Where Does Torah Greatness Come From?
What did the early lives of many great Torah scholars share in common...and would it be wise to try to replicate it?
I recently read a fascinating essay on finding common features in the childhood educations of brilliant and creative people. The author, the Swedish writer and thinker Henrik Karlsson, set about reading the biographies of dozens of widely acknowledged intellectual leaders of the last two or three hundred years, including people like Bertrand Russel, Blaise Pascal, Alan Turing, Wolfgang Amadeus Mozart, Virginia Woolf, and John Stuart Mill.
Karlsson noticed five elements coming up over and over again in his reading. Let me list them:
As you might expect, brilliant, high-achieving adults often possess natural, inborn genius in one or more fields. This is something that can’t be changed, so it’s not something that’s actionable.
The individuals being described were almost all the recipients of unusual educations. Few attended normal schools through their youth and most had personal tutors and extended exposure to intellectually rigorous environments.
Many - or perhaps most - of the subjects enjoyed (or, in some cases, suffered) long periods of free, unstructured time during their early years. This was partly because one-on-one (tutored) education simply doesn’t require all that much time. But the free time seems to have permitted these individuals to develop independent skills and knowledge, and forced them to find ways to entertain (and educate) themselves informally.
Most of the subjects were consciously exposed to intellectually enriching adult environments from very young ages, and their youthful opinions and thoughts were sought and encouraged. In other words, they were treated as full intellectual adults and expected to contribute in that context.

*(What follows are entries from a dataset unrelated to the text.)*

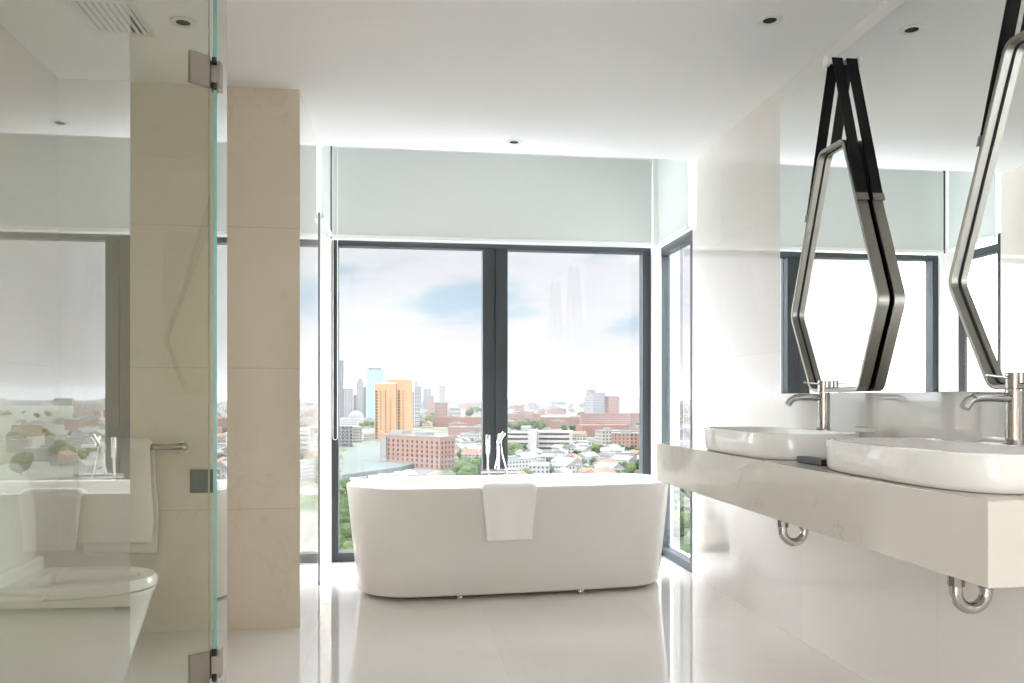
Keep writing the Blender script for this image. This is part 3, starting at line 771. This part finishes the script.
# arched twin-slab tower
p = gpos(360, 422); D = dist(422); w = 13 * D / F; H = hgt(378, 422)
t = root_at('arched_tower', 'grey high-rise with a rounded top, left of the blue glass skyscraper', 'building', (p.x, p.y))
for nm, x0_, x1_, y0_, z1_ in (('side_wing', -.5, -.22, 4, .62), ('side_wing', .22, .5, 4, .80)):
    bm = bmesh.new(); box(bm, x0_ * w, x1_ * w, y0_, 34, 0, H * z1_); put(nm, bm, m_greyw, t)
bm = bmesh.new(); prof = [(-.25 * w, 0), (-.25 * w, H * .78)] + [(.25 * w * math.cos(a), H * .78 + H * .22 * math.sin(a)) for a in [PI - PI * i / 12 for i in range(1, 12)]] + [(.25 * w, H * .78), (.25 * w, 0)]
loft(bm, [[(x, y, z) for x, z in prof] for y in (0, 34)]); put('arched_core', bm, m_pale, t)
tower('high_rise', 'slim tall grey high-rise at the left edge of the big window', 339.5, 424, 361, 8, 40, m_greyw, m_roofg, .1)
tower('office_block', 'wide grey office block left of the rounded-top high-rise', 346, 421, 389, 13, 50, m_pale, m_roofg)
tower('white_block', 'narrow white tower block directly right of the orange tower', 414.5, 428, 392, 11, 30, m_whitew, m_roofw, .2, wins=(9, 4, .5, .45))
tower('office_block', 'dark blue-grey stepped office block on the skyline, centre of the left pane', 418, 412, 386.5, 7, 60, m_greyw, m_roofg, 0, top=[(-.5, 0, .1, .9, 20)])
tower('office_block', 'wide dark grey office block on the skyline beside the stepped one', 427.5, 412, 389, 8, 60, m_greyw, m_roofg)
tower('high_rise', 'lone pale high-rise on the skyline left of the mullion', 442.5, 411, 386, 7, 60, m_pale, m_roofw, .3)
tower('brick_block', 'salmon brick slab block standing mid-distance below the skyline', 441, 424, 403, 13, 30, m_pinkw, m_roofg, -.1, wins=(6, 6, .4, .4))
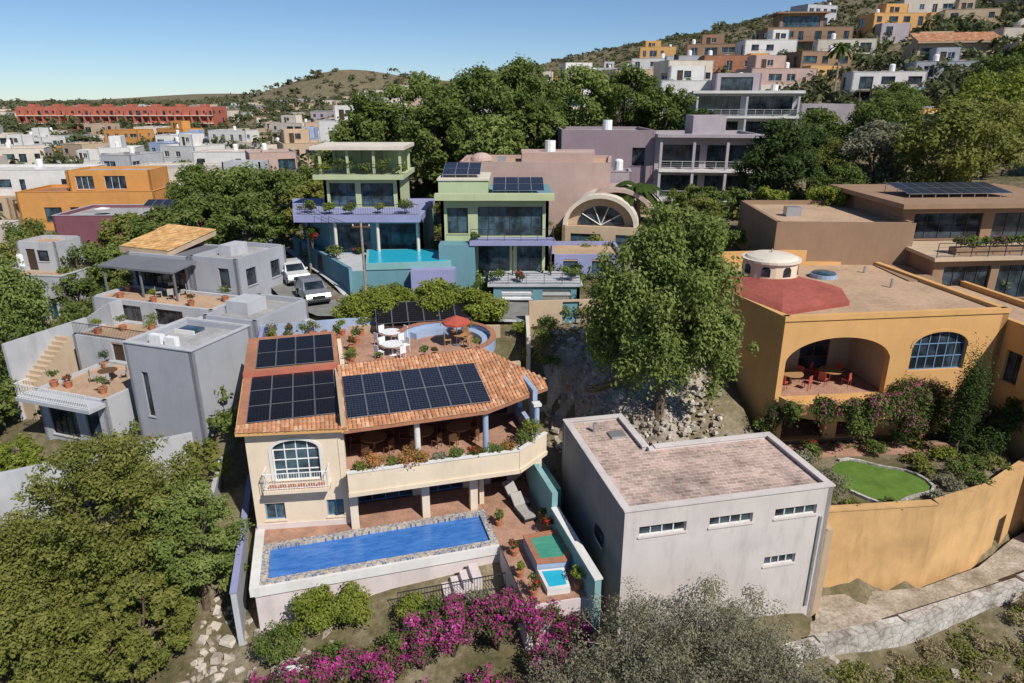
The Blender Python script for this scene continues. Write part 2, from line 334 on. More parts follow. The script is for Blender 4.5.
    def railing(s,pts,z,h=1.,mat=None,post=.04,n=None,gap=.14,part='railing',bars=True):
        mat=mat or M['iron']
        for a,b in zip(pts[:-1],pts[1:]):
            L=math.hypot(b[0]-a[0],b[1]-a[1]); s.push((a[0],a[1],z),math.degrees(math.atan2(b[1]-a[1],b[0]-a[0])))
            s.box(part,mat,0,L,-.02,.02,h-.04,h); s.box(part,mat,0,L,-.015,.015,.08,.11)
            k=max(1,int(L/gap))
            if bars:
                for i in range(k+1): s.box(part,mat,L*i/k-.009,L*i/k+.009,-.009,.009,.0,h-.04)
            else:
                for i in range(int(L/1.2)+1): x=L*i/max(1,int(L/1.2)); s.box(part,mat,x-.02,x+.02,-.02,.02,0,h-.04)
                for zz in (.3,.5,.7): s.box(part,mat,0,L,-.008,.008,zz,zz+.016)
            s.pop()
    def solar(s,x,y,z,yaw,tilt,nx,ny,w=1.04,h=1.72,black=False,legs=0):
        s.push((x,y,z),yaw,tilt)
        for i in range(nx):
            for j in range(ny):
                x0=i*(w+.02);y0=j*(h+.02)
                s.box('solar_frames',M['dgrey'] if black else M['metal'],x0,x0+w,y0,y0+h,.05,.085)
                e=.022; s.add('solar_panels',M['solarb'] if black else M['solar'],[(x0+e,y0+e,.09),(x0+w-e,y0+e,.09),(x0+w-e,y0+h-e,.09),(x0+e,y0+h-e,.09)],[(0,1,2,3)],[[(0,0),(1,0),(1,1),(0,1)]])
        for j in range(ny):
            for yy in (.3,1.35): s.box('solar_rails',M['metal'],-.05,nx*(w+.02)+.03,j*h+yy,j*h+yy+.04,.0,.05)
        s.pop()
        if legs:
            s.push((x,y,z),yaw)
            D=ny*(h+.02)*math.cos(rad(tilt)); Hh=ny*(h+.02)*math.sin(rad(tilt))
            for i in range(nx+1):
                xx=min(i*(w+.02),nx*(w+.02)-.05)
                s.box('solar_rails',M['metal'],xx,xx+.04,D-.1,D-.06,-legs,Hh-.02); s.box('solar_rails',M['metal'],xx,xx+.04,.02,.06,-legs,0)
            s.pop()
    def tileroof(s,part,mat,poly,zf,pitch=.21,course=.36,r=.1):
        x0=min(p[0] for p in poly);x1=max(p[0] for p in poly); x=x0+pitch/2
        while x<x1:
            ys_=[]
            for i in range(len(poly)):
                a,b=poly[i],poly[(i+1)%len(poly)]
                if (a[0]-x)*(b[0]-x)<0: ys_.append(a[1]+(b[1]-a[1])*(x-a[0])/(b[0]-a[0]))
            if len(ys_)>=2:
                ya,yb=min(ys_),max(ys_); y=ya
                while y<yb-.05:
                    ye=min(y+course+.05,yb); vs=[]
                    jx=R.uniform(-.012,.012); jz=R.uniform(0,.015)
                    for yy,dz,rr in((y+R.uniform(-.015,.015),.035,1.08),(ye,0,.9)):
                        for k in range(5):
                            t=math.pi*k/4; vs.append((x+jx-math.cos(t)*pitch*.5*rr,yy,zf(x,yy)+dz+jz+math.sin(t)*r*.75))
                    s.add(part,mat,vs,[(k+1,k,5+k,6+k)[::-1] for k in range(4)]+[(0,1,2,3,4)]); y+=course
            x+=pitch
    def done(s):
        e=bpy.data.objects.new(s.name,None); COL.objects.link(e); e.location=s.loc; e.rotation_euler=(0,0,rad(s.yaw)); e.empty_display_size=.5
        for pn,b in s.parts.items():
            me=bpy.data.meshes.new(pn); me.from_pydata(b['v'],[],b['f'])
            for m_ in b['mats']: me.materials.append(m_)
            me.polygons.foreach_set('material_index',b['m'])
            if b['uv']:
                uv=me.uv_layers.new(name='UVMap')
                for fi,c in b['uv'].items():
                    ls=me.polygons[fi].loop_start
                    for k,w in enumerate(c): uv.data[ls+k].uv=w
            me.update(); o=bpy.data.objects.new(pn,me); COL.objects.link(o); o.parent=e
        s.e=e; return e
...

Many subjects engaged actively in what we would call apprenticeships through participating in the professional activities of their parents or other high-functioning adults.
Now, if I could somehow bring myself to read a few popular gedolim biographies, I might be able to find parallel repeated trends. If any of you would be willing to take one for the team and report on the results, we’d all be both grateful and awed.
However, my guess is that we would probably discover a lot of overlap. Greatness (in any field) seldom springs from mundane origins. Although I will note that I found Karlsson’s discussion of the use of free time particularly striking.
And for all the talk of excellence in education you sometimes hear in the chinuch world, it’s genuinely hard to actually deliver excellence at scale in a mass-production environment.
But perhaps we shouldn’t even try. Sure, you’re far less likely to win a fortune at gambling if you never gamble. But you’re also far less likely to destroy yourself financially. For every godol produced through extreme parenting, there are probably dozens or hundreds of sacrifices lost along the way. R’ Dessler acknowledged as much in his (in)famous letter contrasting Frankfurt with Gateshead.
And don’t forget what Chana asked for before the birth of Shmuel (Berachos 31b):
מאי זרע אנשים ... ורבנן אמרי זרע אנשים זרע שמובלע בין אנשים כי אתא רב דימי אמר לא ארוך ולא גוץ ולא קטן ולא אלם ולא צחור ולא גיחור ולא חכם ולא טפש
What does “the seed of men” (I Shmuel 1:11) mean? …The Rabbis said seed that can be swallowed up between men (i.e., a person who can go unnoticed). When Rav Dimi came, he explained: ‘Not tall, short, small, mute, too red, too pale, (excessively) smart, foolish’
Apparently, if we can take Chana at her word, we should all hope for children of only average talent.